Sports Diplomacy: Effective or Not in Promoting Foreign Policy?

My Bowdoin 20th class reunion will be held in May/June 2019 and as such I’ve been reconnecting with staff, students and alumni at my alma mater. Any former government and legal studies majors and the general public may learn from a Distinguished Lecturer in Government Bradely Babson’s course “The Two Koreas and Geopolitics of Northeast Asia,” class podcast held back in May 2018, by current Bowdoin students Tim Ahn ’19 and Sam Jablonski ’18 on the role of sports diplomacy in the Koreas.

In a larger context, the International Sport for Development and Peace Association has a diverse membership of students, educators, researchers, practitioners and advocates of which sports diplomacy is a component. Increasingly, many scholars are publishing their research findings in books, journal articles and media who are affiliated with ISDPA. While the podcast by Bowdoin undergraduates is just one sample of the debates surrounding sports diplomacy, the Journal of Sport for Development Special Issue on Latin America featured an article titled: “U.S. sport diplomacy in Latin America and the Caribbean: A programme evaluation.
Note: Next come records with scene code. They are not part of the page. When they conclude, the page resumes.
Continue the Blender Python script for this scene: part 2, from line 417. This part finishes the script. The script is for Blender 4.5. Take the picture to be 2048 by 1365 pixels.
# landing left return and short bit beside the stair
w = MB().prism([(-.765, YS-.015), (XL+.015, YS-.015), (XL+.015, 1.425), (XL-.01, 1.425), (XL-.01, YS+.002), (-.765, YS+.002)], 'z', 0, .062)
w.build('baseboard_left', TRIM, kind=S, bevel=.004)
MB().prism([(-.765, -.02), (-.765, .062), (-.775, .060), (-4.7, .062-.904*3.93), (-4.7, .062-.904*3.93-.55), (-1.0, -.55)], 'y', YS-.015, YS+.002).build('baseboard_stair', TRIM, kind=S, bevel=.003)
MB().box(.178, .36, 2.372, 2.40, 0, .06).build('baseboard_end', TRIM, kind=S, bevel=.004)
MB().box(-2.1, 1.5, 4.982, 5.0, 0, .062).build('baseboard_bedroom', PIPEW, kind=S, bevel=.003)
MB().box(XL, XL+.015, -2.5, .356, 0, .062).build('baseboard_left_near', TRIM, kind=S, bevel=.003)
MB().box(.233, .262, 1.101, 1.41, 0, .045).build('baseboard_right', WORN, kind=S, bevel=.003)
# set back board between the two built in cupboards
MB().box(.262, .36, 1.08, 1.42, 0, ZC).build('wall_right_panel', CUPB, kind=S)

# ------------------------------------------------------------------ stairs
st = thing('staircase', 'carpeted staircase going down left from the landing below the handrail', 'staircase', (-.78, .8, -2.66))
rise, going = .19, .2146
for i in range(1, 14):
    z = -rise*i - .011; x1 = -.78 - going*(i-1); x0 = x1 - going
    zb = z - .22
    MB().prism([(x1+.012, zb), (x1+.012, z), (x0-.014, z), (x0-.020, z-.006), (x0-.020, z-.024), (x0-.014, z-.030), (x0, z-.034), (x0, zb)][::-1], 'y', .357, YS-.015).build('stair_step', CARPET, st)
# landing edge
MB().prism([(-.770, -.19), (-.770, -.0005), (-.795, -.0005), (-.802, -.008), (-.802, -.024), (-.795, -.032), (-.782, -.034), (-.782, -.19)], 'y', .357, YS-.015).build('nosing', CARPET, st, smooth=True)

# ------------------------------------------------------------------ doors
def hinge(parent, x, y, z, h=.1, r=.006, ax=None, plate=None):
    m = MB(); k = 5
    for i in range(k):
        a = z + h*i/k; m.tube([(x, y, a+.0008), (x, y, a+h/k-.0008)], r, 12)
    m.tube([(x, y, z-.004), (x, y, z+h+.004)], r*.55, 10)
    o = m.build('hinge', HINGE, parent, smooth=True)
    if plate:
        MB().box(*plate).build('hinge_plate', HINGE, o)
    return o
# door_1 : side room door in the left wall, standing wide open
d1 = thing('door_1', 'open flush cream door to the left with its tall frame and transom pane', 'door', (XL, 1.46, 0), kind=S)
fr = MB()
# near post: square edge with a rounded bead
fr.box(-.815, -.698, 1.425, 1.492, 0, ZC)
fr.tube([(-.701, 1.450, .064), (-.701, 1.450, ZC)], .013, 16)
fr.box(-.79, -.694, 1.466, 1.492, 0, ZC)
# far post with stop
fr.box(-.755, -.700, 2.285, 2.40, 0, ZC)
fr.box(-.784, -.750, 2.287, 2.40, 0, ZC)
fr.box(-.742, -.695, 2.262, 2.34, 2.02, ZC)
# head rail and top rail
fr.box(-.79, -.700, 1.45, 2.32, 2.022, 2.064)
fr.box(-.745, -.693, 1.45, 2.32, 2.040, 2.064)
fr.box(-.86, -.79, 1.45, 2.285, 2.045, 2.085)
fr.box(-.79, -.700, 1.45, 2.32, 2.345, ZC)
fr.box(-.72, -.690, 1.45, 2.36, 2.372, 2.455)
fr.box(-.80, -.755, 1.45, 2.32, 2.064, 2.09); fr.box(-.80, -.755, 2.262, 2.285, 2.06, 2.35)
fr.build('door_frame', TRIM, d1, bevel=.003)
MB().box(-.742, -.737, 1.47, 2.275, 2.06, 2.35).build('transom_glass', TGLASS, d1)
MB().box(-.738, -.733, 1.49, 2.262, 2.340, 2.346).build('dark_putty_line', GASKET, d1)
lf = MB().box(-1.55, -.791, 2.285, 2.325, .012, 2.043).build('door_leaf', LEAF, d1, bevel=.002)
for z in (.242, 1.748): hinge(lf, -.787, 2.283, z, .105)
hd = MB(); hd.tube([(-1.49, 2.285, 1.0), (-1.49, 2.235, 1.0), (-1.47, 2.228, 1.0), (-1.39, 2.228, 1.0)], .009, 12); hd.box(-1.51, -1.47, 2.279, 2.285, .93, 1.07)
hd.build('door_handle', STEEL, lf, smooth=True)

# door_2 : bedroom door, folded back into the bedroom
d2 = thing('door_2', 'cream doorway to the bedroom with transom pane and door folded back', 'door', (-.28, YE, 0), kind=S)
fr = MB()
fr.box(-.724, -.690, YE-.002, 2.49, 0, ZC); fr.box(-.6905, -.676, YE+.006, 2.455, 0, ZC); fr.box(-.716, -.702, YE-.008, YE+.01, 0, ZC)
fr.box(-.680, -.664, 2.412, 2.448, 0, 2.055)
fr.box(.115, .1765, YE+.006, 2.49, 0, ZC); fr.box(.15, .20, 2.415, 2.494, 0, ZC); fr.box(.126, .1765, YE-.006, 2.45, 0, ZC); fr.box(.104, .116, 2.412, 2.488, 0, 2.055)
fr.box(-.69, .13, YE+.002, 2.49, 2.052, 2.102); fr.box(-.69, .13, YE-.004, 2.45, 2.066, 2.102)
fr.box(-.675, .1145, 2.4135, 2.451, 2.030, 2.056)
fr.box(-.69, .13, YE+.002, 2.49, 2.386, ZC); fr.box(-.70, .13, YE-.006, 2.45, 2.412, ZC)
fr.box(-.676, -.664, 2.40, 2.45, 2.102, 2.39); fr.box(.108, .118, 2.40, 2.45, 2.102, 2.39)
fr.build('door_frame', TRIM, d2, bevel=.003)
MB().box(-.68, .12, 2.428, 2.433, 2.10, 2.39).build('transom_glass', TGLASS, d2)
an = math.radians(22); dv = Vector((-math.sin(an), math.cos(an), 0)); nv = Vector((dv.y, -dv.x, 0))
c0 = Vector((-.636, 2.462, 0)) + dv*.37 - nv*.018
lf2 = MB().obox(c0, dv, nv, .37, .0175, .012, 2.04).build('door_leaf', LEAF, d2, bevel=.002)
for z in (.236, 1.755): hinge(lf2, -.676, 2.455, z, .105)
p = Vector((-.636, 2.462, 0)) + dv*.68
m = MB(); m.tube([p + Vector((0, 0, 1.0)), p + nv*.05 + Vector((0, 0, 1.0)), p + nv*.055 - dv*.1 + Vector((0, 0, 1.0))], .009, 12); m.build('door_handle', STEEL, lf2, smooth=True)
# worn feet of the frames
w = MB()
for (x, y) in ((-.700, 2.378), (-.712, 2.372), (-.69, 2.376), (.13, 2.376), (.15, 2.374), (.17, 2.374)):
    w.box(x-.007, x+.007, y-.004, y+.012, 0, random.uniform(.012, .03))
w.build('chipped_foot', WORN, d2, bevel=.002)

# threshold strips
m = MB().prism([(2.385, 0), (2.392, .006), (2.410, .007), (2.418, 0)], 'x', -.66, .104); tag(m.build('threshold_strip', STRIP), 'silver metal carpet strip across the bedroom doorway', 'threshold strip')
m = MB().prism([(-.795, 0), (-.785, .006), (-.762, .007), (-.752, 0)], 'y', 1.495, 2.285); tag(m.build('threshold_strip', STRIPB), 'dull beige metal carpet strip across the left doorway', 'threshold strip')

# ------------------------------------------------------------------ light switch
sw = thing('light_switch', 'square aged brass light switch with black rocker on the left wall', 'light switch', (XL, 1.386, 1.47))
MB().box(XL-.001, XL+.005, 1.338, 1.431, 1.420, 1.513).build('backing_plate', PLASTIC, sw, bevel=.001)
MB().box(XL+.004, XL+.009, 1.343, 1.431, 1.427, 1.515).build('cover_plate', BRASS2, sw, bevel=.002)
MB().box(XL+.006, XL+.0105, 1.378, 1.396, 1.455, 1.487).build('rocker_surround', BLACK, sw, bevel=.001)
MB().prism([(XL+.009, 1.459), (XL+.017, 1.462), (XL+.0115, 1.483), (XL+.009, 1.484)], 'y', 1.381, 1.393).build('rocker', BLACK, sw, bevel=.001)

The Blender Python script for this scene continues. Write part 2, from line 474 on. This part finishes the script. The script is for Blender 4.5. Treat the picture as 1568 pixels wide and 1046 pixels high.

The recommendations set forth by researchers from George Mason University Center for Sport Management are based on the assumption that the “intent of sports diplomacy programs is to create meaningful change in local communities.” Though the costs of sports diplomacy can be expensive and time consuming, I tend to agree with the GMU researchers’ recommendations, since in my own small way I have lived as a volunteer, coach and administrator to play a role in fulfilling the intent of sports diplomacy.